◆ **What is being asked**:
Transcribe each line of the material as it is, and drop any picture.
[Start Dataset section]
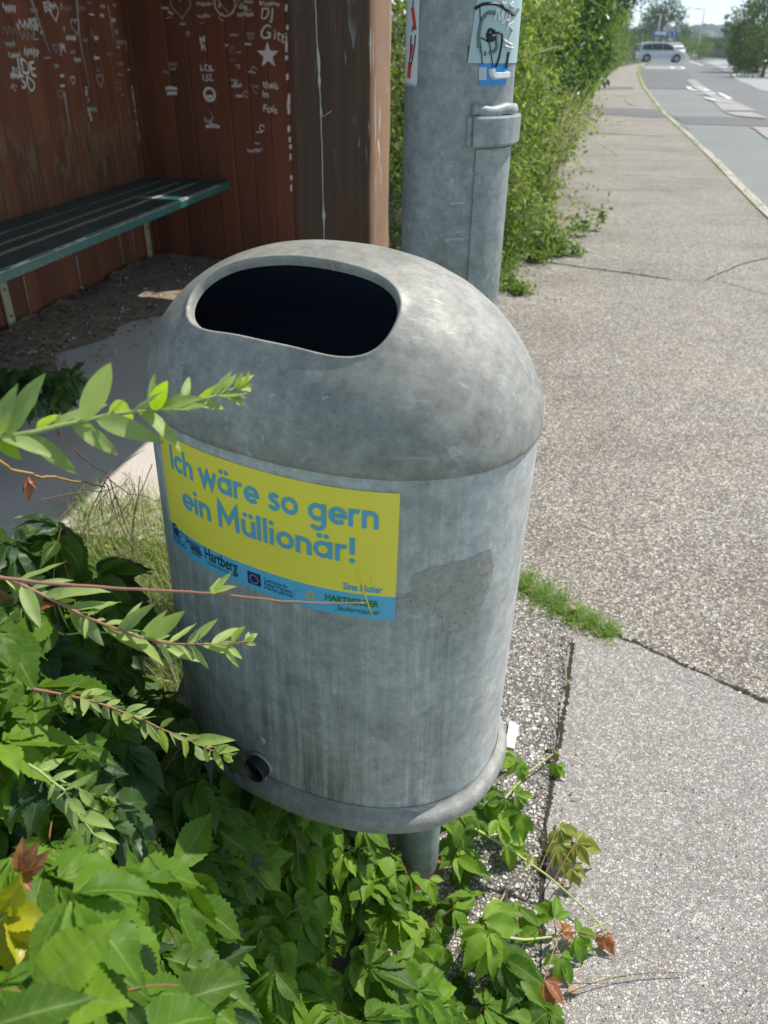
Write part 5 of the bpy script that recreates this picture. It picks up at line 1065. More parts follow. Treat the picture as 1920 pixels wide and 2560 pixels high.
# moss and grass in the pavement joint
b = MB(); q = np.random.default_rng(81)
def ingr(q):
    s = q.random(); x = 1290+s*255; y = 1448+s*150+q.normal(0, 18)*(1.2 if s < .5 else .8)+(12 if .5 < s < .62 else 0); 
    if math.sin(x*.11+y*.07)+math.sin(x*.31-y*.13)*.7+q.normal(0, .35) < -.1: return ingr(q)
    return onz(x+q.normal(0, 7), y, .0)
blades(b, 2900, ingr, q, .005, .034, .0009, 1.8)
tag(b.build('grass_tuft', M['grassgreen'], loc=onz(1420, 1520)), 'thick strip of short green grass in the pavement crack right of the bin', 'grass', kind='stuff')
for (pl, w_, h_, n_, hh) in (([(1925, 556), (1851, 480), (1770, 393), (1712, 336), (1655, 283), (1608, 220), (1595, 185), (1600, 165)], .03, 1, 5200, .055), ([(1460, 333), (1560, 337), (1640, 341), (1708, 348)], .02, 0, 500, .03), ([(1455, 429), (1480, 430)], .02, 0, 60, .03)):
    P = np.array([onz(x, y, .0) for x, y in pl]); P = smoothline(P, 120); b = MB(); t_ = np.concatenate([[0], np.cumsum(np.linalg.norm(np.diff(P, axis=0), axis=1))])
    def gp(q, P=P, w_=w_, t_=t_):
        while True:
            s = q.uniform(0, 1)**1.0*t_[-1]; k_ = .5+.5*math.sin(s*2.3)+.35*math.sin(s*7.1)+.02*s
            if q.random() < k_: break
        i = min(118, int(np.searchsorted(t_, s))); return P[i]+(P[i+1]-P[i])*q.random()+np.array([q.normal(0, w_+.0012*s)+(.035 if h_ else 0), 0, -.005])
    blades(b, n_, gp, q, .015, hh, .0045, 1.2); tag(b.build('grass_tuft', M['grassgreen'], loc=P[0]), 'grass and weeds growing along the stone kerb' if h_ else ('line of moss and grass in the pavement joint before the dark patch' if n_ > 100 else 'small tuft of grass by the pavement edge'), 'grass', kind='stuff')
# grit and small stones gathered along the gravelly edge
b = MB(); q = np.random.default_rng(91)
def stone(p, r_, rr): b.add([p+r_*np.array(c_)*q.uniform(.6, 1.3) for c_ in ((1, 0, 0), (0, 1, 0), (-1, 0, 0), (0, -1, 0), (0, 0, .6), (0, 0, -.3))], [(0, 1, 4), (1, 2, 4), (2, 3, 4), (3, 0, 4)], rr)
for i in range(900):
    x, y = q.uniform(1150, 1425), q.uniform(1490, 2420)
    if q.random() < .35: x = np.interp(y, [1590, 2050, 2400], [1424, 1362, 1345])-abs(q.normal(0, 12))
    stone(onz(x, y, .006), q.uniform(.0015, .0048), q.random())
for i in range(160): stone(onz(q.uniform(1360, 1920), q.uniform(1620, 2560), .009), q.uniform(.001, .0028), q.random())
for i in range(150): stone(onz(q.uniform(1250, 1920), q.uniform(700, 1500), .002), q.uniform(.002, .005), q.random())
M['grit'] = leafmat('grit', [(0, (.16, .15, .13)), (.5, (.36, .34, .31)), (1, (.66, .63, .58))], 0, .9); tag(b.build('gravel', M['grit']), 'loose grit along the pavement edge', 'gravel', kind='stuff')
b = MB()
for i in range(130):
    x, y = (q.uniform(1150, 1440), q.uniform(1500, 2500)) if i < 90 else (q.uniform(1240, 1420), q.uniform(560, 800)); put(b, CLs[int(q.integers(3))], onz(x, y, .012), q.normal(0, 1, 3)*np.array([1, 1, .2]), unit([q.normal(0, .4), q.normal(0, .4), 1]), q.uniform(.004, .014)*(1 if i < 90 else 2), q.random(), q.uniform(.5, 1.2))
tag(b.build('leaf_litter', M['dryleaf']), 'crumbs of dead leaves along the pavement edge', 'litter', kind='stuff')
# scraps
P = [onz(x, y, z) for x, y, z in ((1262, 1868, .006), (1285, 1874, .006), (1297, 1815, .012), (1274, 1804, .010))]; b = MB(); V = P+[p+ZV*.004 for p in P]; b.add(V, [(3, 2, 1, 0), (4, 5, 6, 7), (0, 1, 5, 4), (1, 2, 6, 5), (2, 3, 7, 6), (3, 0, 4, 7)])
tag(b.build('paper_scrap', M['whitep'], loc=P[0]), 'small white paper strip on the gravelly edge beside the bin', 'paper')
def twiglet(label, pts, r, m_='drystalk'):
    P = smoothline(np.array([onz(x, y, z) for x, y, z in pts]), 14); b = MB(); b.tube(P, r, 6); tag(b.build('dry_stick', M[m_], loc=P[0], smooth=True), label, 'stick', 'dry sticks on the pavement')
twiglet('short pale stick in the gravel right of the bin pole', [(1232, 2285, .012), (1250, 2255, .014), (1268, 2222, .012)], .0022)
twiglet('yellow straw lying in the dark pavement joint', [(1412, 1650, .012), (1415, 1680, .016), (1414, 1715, .012)], .0018)
twiglet('long thin dry stalk lying across the pavement near the bottom edge', [(1400, 2490, .02), (1500, 2450, .022), (1600, 2432, .02), (1722, 2432, .016)], .0008, 'vinestem')
twiglet('thin pale straw beside the long dry stalk', [(1350, 2440, .02), (1450, 2441, .02), (1590, 2442, .018)], .0007)
def dryleaf(label, px, py, L, sd, a=(1, .3, 0), z=.018):
    q = np.random.default_rng(sd); b = MB(); p = onz(px, py, z); put(b, CLs[2], p, np.array(a), unit([q.normal(0, .3), q.normal(0, .3), 1]), L, q.random(), 1.1); tag(b.build('dry_leaf', M['dryleaf'], loc=p, smooth=True), label, 'leaf', 'dry leaves on the pavement')
dryleaf('small orange brown dead leaf on the gravel beside the dark joint', 1370, 1865, .02, 1)
dryleaf('brown dead leaf on the grass crack', 1425, 1520, .03, 2, z=.03)
dryleaf('large rust brown curled dead leaf at the weeds beyond the lamp post', 1375, 548, .16, 3, (1, 0, .1), .05)
dryleaf('brown curled leaf under the bottom creeper tip', 1418, 2478, .03, 4)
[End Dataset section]
◆ **The completed task**:
Write part 5 of the bpy script that recreates this picture. It picks up at line 1065. More parts follow. Treat the picture as 1920 pixels wide and 2560 pixels high.
# moss and grass in the pavement joint
b = MB(); q = np.random.default_rng(81)
def ingr(q):
    s = q.random(); x = 1290+s*255; y = 1448+s*150+q.normal(0, 18)*(1.2 if s < .5 else .8)+(12 if .5 < s < .62 else 0); 
    if math.sin(x*.11+y*.07)+math.sin(x*.31-y*.13)*.7+q.normal(0, .35) < -.1: return ingr(q)
    return onz(x+q.normal(0, 7), y, .0)
blades(b, 2900, ingr, q, .005, .034, .0009, 1.8)
tag(b.build('grass_tuft', M['grassgreen'], loc=onz(1420, 1520)), 'thick strip of short green grass in the pavement crack right of the bin', 'grass', kind='stuff')
for (pl, w_, h_, n_, hh) in (([(1925, 556), (1851, 480), (1770, 393), (1712, 336), (1655, 283), (1608, 220), (1595, 185), (1600, 165)], .03, 1, 5200, .055), ([(1460, 333), (1560, 337), (1640, 341), (1708, 348)], .02, 0, 500, .03), ([(1455, 429), (1480, 430)], .02, 0, 60, .03)):
    P = np.array([onz(x, y, .0) for x, y in pl]); P = smoothline(P, 120); b = MB(); t_ = np.concatenate([[0], np.cumsum(np.linalg.norm(np.diff(P, axis=0), axis=1))])
    def gp(q, P=P, w_=w_, t_=t_):
        while True:
            s = q.uniform(0, 1)**1.0*t_[-1]; k_ = .5+.5*math.sin(s*2.3)+.35*math.sin(s*7.1)+.02*s
            if q.random() < k_: break
        i = min(118, int(np.searchsorted(t_, s))); return P[i]+(P[i+1]-P[i])*q.random()+np.array([q.normal(0, w_+.0012*s)+(.035 if h_ else 0), 0, -.005])
    blades(b, n_, gp, q, .015, hh, .0045, 1.2); tag(b.build('grass_tuft', M['grassgreen'], loc=P[0]), 'grass and weeds growing along the stone kerb' if h_ else ('line of moss and grass in the pavement joint before the dark patch' if n_ > 100 else 'small tuft of grass by the pavement edge'), 'grass', kind='stuff')
# grit and small stones gathered along the gravelly edge
b = MB(); q = np.random.default_rng(91)
def stone(p, r_, rr): b.add([p+r_*np.array(c_)*q.uniform(.6, 1.3) for c_ in ((1, 0, 0), (0, 1, 0), (-1, 0, 0), (0, -1, 0), (0, 0, .6), (0, 0, -.3))], [(0, 1, 4), (1, 2, 4), (2, 3, 4), (3, 0, 4)], rr)
for i in range(900):
    x, y = q.uniform(1150, 1425), q.uniform(1490, 2420)
    if q.random() < .35: x = np.interp(y, [1590, 2050, 2400], [1424, 1362, 1345])-abs(q.normal(0, 12))
    stone(onz(x, y, .006), q.uniform(.0015, .0048), q.random())
for i in range(160): stone(onz(q.uniform(1360, 1920), q.uniform(1620, 2560), .009), q.uniform(.001, .0028), q.random())
for i in range(150): stone(onz(q.uniform(1250, 1920), q.uniform(700, 1500), .002), q.uniform(.002, .005), q.random())
M['grit'] = leafmat('grit', [(0, (.16, .15, .13)), (.5, (.36, .34, .31)), (1, (.66, .63, .58))], 0, .9); tag(b.build('gravel', M['grit']), 'loose grit along the pavement edge', 'gravel', kind='stuff')
b = MB()
for i in range(130):
    x, y = (q.uniform(1150, 1440), q.uniform(1500, 2500)) if i < 90 else (q.uniform(1240, 1420), q.uniform(560, 800)); put(b, CLs[int(q.integers(3))], onz(x, y, .012), q.normal(0, 1, 3)*np.array([1, 1, .2]), unit([q.normal(0, .4), q.normal(0, .4), 1]), q.uniform(.004, .014)*(1 if i < 90 else 2), q.random(), q.uniform(.5, 1.2))
tag(b.build('leaf_litter', M['dryleaf']), 'crumbs of dead leaves along the pavement edge', 'litter', kind='stuff')
# scraps
P = [onz(x, y, z) for x, y, z in ((1262, 1868, .006), (1285, 1874, .006), (1297, 1815, .012), (1274, 1804, .010))]; b = MB(); V = P+[p+ZV*.004 for p in P]; b.add(V, [(3, 2, 1, 0), (4, 5, 6, 7), (0, 1, 5, 4), (1, 2, 6, 5), (2, 3, 7, 6), (3, 0, 4, 7)])
tag(b.build('paper_scrap', M['whitep'], loc=P[0]), 'small white paper strip on the gravelly edge beside the bin', 'paper')
def twiglet(label, pts, r, m_='drystalk'):
    P = smoothline(np.array([onz(x, y, z) for x, y, z in pts]), 14); b = MB(); b.tube(P, r, 6); tag(b.build('dry_stick', M[m_], loc=P[0], smooth=True), label, 'stick', 'dry sticks on the pavement')
twiglet('short pale stick in the gravel right of the bin pole', [(1232, 2285, .012), (1250, 2255, .014), (1268, 2222, .012)], .0022)
twiglet('yellow straw lying in the dark pavement joint', [(1412, 1650, .012), (1415, 1680, .016), (1414, 1715, .012)], .0018)
twiglet('long thin dry stalk lying across the pavement near the bottom edge', [(1400, 2490, .02), (1500, 2450, .022), (1600, 2432, .02), (1722, 2432, .016)], .0008, 'vinestem')
twiglet('thin pale straw beside the long dry stalk', [(1350, 2440, .02), (1450, 2441, .02), (1590, 2442, .018)], .0007)
def dryleaf(label, px, py, L, sd, a=(1, .3, 0), z=.018):
    q = np.random.default_rng(sd); b = MB(); p = onz(px, py, z); put(b, CLs[2], p, np.array(a), unit([q.normal(0, .3), q.normal(0, .3), 1]), L, q.random(), 1.1); tag(b.build('dry_leaf', M['dryleaf'], loc=p, smooth=True), label, 'leaf', 'dry leaves on the pavement')
dryleaf('small orange brown dead leaf on the gravel beside the dark joint', 1370, 1865, .02, 1)
dryleaf('brown dead leaf on the grass crack', 1425, 1520, .03, 2, z=.03)
dryleaf('large rust brown curled dead leaf at the weeds beyond the lamp post', 1375, 548, .16, 3, (1, 0, .1), .05)
dryleaf('brown curled leaf under the bottom creeper tip', 1418, 2478, .03, 4)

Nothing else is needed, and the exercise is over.